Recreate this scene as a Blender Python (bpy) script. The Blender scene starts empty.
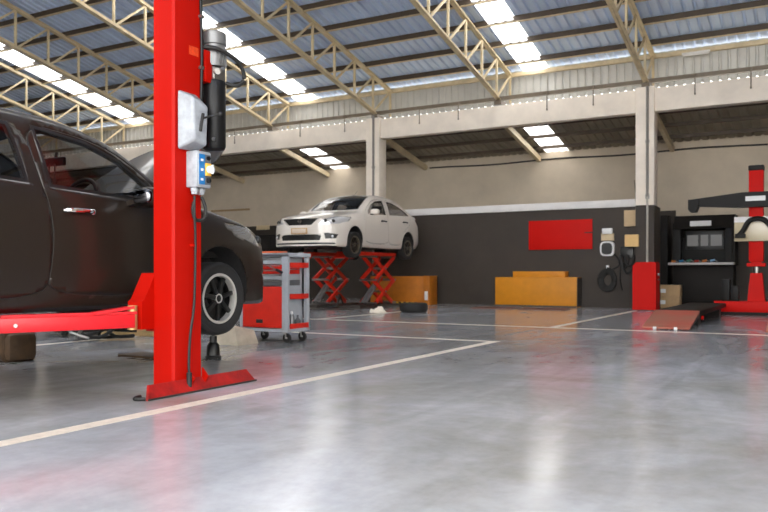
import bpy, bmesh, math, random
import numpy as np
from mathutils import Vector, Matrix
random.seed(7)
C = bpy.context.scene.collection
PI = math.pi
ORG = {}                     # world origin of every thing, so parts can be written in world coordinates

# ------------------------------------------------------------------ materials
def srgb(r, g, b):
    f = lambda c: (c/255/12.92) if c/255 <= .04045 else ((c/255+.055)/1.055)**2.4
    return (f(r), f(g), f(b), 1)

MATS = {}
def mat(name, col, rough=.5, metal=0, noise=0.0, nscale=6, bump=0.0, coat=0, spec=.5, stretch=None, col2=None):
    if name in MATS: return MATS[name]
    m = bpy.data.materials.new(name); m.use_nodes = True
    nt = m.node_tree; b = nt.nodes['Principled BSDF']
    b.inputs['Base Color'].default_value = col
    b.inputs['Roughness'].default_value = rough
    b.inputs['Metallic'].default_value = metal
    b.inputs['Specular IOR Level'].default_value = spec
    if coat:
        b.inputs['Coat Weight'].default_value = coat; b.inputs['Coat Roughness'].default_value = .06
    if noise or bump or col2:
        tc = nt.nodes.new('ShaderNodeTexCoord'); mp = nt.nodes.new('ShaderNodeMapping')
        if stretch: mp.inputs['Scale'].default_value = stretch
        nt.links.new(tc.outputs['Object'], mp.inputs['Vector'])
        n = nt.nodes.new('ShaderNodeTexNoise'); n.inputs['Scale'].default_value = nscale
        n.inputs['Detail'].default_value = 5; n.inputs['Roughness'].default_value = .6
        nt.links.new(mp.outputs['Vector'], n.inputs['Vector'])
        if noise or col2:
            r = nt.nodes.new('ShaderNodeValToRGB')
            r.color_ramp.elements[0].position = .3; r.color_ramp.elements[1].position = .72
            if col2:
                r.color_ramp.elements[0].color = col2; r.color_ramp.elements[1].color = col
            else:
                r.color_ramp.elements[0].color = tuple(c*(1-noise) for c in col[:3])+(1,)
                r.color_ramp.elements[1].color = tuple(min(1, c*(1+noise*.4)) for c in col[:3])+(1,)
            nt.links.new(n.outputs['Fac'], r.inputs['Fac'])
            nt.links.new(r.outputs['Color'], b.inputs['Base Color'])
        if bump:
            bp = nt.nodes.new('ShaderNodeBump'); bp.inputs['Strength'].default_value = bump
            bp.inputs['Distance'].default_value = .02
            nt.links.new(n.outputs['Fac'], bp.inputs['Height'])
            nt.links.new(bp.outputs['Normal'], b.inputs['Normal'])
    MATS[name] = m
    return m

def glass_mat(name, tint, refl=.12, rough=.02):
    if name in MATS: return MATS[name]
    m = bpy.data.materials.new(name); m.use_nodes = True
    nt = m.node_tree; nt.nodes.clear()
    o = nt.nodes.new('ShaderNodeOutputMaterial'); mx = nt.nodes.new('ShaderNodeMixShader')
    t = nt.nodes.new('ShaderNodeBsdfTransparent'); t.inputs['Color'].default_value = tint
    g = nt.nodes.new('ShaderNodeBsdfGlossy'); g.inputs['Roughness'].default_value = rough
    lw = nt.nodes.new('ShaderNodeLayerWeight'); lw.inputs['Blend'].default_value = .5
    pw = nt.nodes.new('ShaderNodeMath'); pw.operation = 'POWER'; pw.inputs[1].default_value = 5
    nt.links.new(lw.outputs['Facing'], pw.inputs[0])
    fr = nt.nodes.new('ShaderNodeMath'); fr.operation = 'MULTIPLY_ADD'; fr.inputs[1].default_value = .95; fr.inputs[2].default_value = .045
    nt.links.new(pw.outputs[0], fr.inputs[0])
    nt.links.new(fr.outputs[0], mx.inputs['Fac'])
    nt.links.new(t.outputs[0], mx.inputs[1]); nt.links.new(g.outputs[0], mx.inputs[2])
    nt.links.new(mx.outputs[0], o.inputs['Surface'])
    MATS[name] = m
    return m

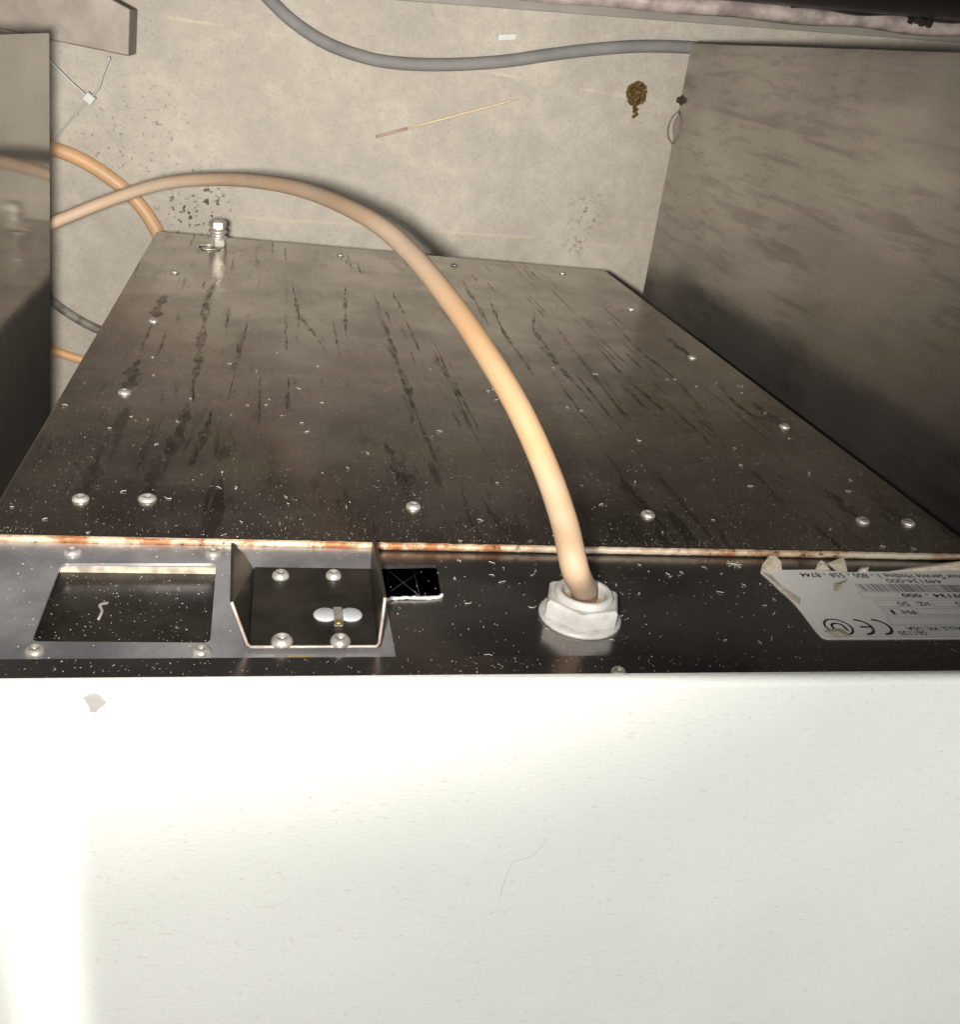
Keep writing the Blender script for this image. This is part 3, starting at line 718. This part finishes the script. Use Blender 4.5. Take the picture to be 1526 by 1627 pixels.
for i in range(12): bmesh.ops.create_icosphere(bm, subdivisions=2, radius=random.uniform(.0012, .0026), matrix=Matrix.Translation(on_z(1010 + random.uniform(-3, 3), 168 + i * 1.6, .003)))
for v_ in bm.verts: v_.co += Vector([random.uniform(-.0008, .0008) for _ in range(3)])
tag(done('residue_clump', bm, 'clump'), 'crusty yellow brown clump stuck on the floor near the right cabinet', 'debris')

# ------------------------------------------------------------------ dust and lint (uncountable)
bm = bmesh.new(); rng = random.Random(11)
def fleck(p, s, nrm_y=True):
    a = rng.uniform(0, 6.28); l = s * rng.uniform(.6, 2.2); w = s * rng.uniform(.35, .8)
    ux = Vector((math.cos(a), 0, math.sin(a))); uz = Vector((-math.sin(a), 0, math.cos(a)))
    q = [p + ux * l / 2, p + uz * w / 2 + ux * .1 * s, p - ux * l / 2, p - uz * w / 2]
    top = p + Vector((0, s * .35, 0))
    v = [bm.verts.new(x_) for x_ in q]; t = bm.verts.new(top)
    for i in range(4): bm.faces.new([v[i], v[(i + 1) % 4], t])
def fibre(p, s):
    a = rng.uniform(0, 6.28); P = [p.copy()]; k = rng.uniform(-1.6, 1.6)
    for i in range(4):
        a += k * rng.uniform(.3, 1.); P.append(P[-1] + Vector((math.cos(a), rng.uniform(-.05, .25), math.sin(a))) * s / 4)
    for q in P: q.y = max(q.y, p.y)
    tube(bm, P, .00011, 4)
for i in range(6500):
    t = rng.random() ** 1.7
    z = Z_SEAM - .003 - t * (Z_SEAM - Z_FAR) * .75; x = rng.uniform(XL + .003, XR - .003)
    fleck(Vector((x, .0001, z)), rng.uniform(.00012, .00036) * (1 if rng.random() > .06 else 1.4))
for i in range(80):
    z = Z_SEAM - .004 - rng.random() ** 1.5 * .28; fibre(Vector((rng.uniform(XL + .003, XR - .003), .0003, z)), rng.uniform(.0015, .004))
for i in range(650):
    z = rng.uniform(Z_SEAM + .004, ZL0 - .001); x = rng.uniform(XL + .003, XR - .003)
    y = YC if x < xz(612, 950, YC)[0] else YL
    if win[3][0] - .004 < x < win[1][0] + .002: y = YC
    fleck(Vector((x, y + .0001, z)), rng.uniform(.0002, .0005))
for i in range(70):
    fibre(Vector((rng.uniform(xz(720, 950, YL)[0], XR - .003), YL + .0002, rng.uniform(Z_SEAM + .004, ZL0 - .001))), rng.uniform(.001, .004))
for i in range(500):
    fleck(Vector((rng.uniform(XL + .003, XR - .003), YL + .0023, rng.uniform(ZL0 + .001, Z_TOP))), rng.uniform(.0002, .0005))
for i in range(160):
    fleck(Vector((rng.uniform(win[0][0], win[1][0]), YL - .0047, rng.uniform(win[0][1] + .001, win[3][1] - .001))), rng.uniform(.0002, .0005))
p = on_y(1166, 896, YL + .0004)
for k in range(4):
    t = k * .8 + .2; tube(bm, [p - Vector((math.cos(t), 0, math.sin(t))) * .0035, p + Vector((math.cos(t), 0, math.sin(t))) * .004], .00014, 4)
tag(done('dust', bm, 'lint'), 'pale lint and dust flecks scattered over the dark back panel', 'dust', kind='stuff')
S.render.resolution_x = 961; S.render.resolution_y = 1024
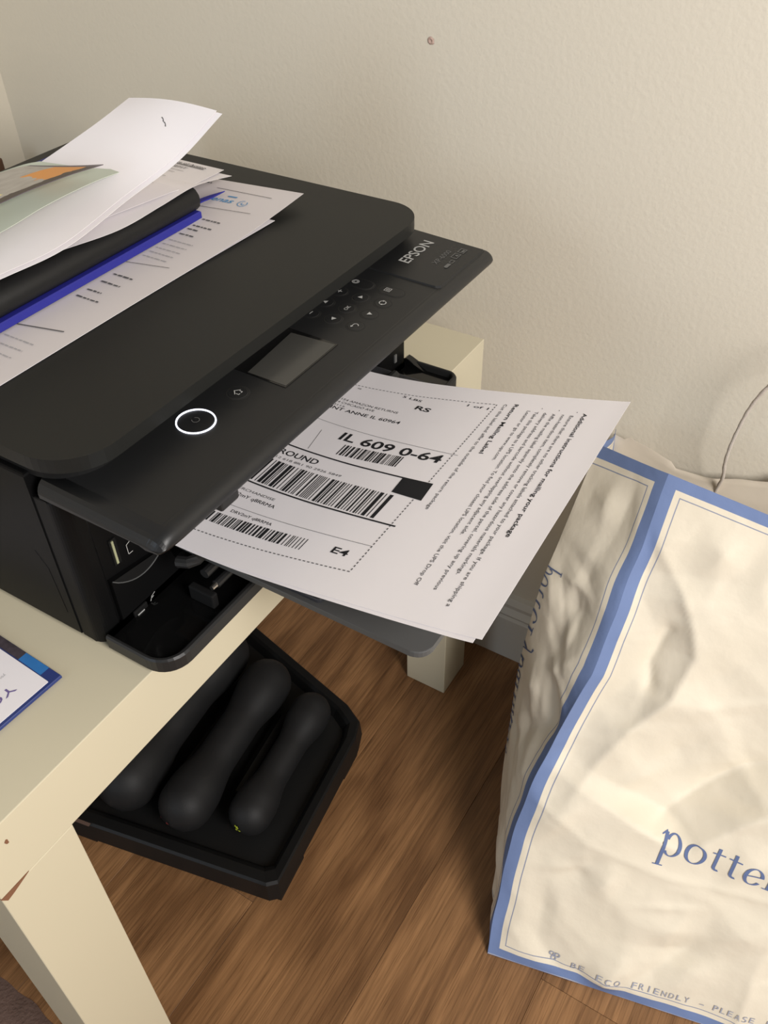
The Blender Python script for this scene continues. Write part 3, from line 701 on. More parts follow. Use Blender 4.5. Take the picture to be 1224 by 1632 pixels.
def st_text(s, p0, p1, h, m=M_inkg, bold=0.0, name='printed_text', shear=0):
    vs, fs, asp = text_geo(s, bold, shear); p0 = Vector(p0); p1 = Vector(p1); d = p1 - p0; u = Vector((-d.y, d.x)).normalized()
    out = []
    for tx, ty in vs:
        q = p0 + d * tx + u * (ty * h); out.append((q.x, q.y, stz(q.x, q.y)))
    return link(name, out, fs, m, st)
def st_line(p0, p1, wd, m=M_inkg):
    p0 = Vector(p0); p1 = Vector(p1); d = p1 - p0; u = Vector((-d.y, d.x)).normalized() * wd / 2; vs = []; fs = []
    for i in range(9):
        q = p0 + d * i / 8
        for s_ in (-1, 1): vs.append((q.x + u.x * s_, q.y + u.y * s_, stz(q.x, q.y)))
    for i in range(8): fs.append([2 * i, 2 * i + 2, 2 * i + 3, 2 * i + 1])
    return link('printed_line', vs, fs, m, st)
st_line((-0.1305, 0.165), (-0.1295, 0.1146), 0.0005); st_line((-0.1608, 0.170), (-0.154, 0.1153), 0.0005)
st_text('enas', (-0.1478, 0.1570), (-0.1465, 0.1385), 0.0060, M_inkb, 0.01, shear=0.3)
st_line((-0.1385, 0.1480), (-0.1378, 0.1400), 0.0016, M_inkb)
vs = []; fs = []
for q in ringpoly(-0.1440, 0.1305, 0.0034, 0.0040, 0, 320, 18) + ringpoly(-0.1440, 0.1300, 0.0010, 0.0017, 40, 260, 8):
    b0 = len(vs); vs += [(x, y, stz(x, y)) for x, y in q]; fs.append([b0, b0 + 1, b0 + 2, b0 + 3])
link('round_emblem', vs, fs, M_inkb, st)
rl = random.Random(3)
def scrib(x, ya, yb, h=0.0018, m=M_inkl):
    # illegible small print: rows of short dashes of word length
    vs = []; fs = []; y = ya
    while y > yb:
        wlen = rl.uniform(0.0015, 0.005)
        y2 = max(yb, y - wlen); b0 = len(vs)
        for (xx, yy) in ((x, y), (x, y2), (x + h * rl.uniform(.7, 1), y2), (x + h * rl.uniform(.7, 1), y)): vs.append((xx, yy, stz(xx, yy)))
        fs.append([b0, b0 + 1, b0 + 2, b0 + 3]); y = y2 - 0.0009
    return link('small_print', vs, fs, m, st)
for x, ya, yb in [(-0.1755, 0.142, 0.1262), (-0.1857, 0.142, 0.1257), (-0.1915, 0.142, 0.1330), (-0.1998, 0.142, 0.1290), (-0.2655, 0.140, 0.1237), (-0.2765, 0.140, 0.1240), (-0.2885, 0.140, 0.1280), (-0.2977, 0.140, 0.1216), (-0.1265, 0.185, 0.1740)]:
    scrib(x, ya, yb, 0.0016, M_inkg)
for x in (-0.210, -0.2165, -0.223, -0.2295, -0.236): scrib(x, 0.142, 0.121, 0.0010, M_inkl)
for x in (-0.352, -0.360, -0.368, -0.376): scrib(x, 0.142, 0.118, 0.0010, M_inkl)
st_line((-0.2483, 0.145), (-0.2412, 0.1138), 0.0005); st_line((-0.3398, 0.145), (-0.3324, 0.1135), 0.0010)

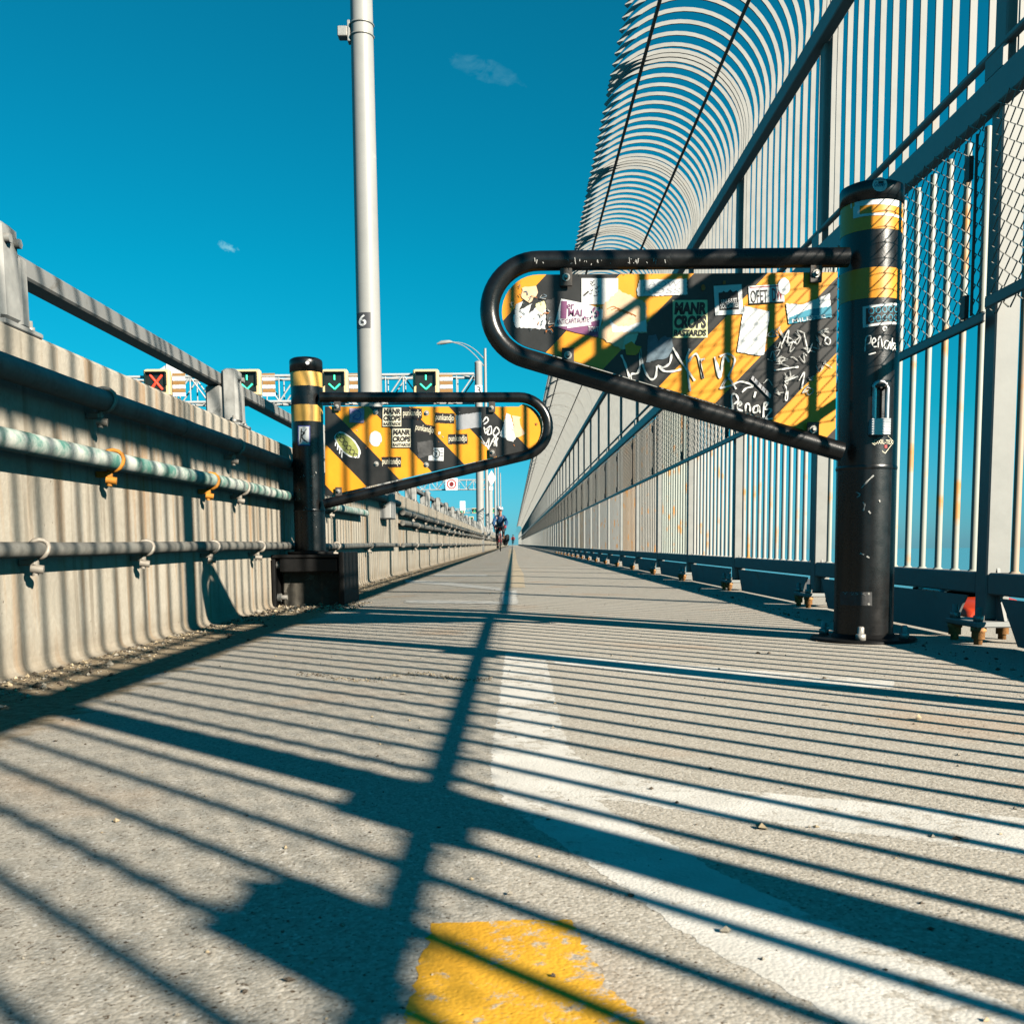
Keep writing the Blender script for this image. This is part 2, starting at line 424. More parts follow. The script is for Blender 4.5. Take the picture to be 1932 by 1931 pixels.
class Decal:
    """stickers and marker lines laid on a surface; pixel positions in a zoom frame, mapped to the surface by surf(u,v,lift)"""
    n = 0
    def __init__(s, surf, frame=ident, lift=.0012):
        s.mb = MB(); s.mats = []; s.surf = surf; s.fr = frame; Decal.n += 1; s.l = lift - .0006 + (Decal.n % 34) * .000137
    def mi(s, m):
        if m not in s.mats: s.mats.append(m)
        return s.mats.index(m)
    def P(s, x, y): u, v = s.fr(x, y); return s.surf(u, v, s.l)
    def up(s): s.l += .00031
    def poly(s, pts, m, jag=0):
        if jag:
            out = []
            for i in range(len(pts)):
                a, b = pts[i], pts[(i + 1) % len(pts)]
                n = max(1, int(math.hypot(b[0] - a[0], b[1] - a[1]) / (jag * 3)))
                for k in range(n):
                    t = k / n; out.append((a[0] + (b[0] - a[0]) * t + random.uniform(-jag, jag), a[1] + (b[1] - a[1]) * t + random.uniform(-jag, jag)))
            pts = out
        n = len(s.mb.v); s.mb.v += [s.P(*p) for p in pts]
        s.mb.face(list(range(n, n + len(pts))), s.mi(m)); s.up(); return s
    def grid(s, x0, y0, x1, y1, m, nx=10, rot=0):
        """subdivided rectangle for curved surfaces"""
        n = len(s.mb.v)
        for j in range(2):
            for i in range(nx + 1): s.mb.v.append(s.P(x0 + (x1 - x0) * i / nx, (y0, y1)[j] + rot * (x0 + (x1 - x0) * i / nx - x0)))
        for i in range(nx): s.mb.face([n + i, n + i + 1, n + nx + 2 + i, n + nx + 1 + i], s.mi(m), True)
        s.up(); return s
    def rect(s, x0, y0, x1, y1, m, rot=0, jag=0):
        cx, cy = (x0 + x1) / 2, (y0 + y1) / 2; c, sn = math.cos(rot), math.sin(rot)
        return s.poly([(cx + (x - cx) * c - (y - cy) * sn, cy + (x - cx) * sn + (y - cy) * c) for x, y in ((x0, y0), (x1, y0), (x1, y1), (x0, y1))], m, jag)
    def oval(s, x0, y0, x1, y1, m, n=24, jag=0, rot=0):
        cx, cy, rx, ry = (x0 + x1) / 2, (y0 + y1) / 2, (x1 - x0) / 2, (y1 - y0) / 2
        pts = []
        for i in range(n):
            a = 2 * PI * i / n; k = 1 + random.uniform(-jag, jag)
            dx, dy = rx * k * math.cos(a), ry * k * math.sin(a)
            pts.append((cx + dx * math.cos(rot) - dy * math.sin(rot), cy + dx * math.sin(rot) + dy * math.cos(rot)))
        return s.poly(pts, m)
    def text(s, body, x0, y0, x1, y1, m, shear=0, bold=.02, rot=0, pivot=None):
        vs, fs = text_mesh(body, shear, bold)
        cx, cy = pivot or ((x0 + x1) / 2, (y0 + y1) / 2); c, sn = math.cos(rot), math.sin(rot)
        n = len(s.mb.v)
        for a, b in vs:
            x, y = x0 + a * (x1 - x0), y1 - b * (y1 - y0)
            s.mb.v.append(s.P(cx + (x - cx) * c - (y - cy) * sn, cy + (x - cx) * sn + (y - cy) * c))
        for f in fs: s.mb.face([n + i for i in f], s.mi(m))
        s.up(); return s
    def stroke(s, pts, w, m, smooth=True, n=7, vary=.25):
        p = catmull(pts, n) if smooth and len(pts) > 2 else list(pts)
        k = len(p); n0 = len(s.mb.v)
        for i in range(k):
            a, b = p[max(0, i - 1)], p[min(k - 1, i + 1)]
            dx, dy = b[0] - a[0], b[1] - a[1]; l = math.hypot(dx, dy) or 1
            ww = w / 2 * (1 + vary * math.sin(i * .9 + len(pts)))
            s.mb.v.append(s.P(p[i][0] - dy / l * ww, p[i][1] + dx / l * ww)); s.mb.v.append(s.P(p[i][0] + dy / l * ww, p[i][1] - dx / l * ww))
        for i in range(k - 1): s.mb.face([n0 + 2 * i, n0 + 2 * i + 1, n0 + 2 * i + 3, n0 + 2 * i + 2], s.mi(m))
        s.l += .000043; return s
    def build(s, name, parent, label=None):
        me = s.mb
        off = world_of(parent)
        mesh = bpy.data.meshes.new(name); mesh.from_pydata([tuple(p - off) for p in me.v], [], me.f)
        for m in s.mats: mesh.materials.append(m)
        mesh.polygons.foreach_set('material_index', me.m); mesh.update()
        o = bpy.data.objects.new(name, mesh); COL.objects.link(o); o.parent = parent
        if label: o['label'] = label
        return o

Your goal
Start at the first line of the records and write out everything up to and including the line containing "return (f(r), f(g), f(b), 1)". No pictures.

Answer to the exercise
Recreate this scene as a Blender Python (bpy) script. The Blender scene starts empty.
import bpy, bmesh, math, random
import numpy as np
from mathutils import Vector, Matrix
random.seed(7)
C = bpy.context.scene.collection
PI = math.pi
ORG = {}                     # world origin of every thing, so parts can be written in world coordinates

# ------------------------------------------------------------------ materials
def srgb(r, g, b):
    f = lambda c: (c/255/12.92) if c/255 <= .04045 else ((c/255+.055)/1.055)**2.4
    return (f(r), f(g), f(b), 1)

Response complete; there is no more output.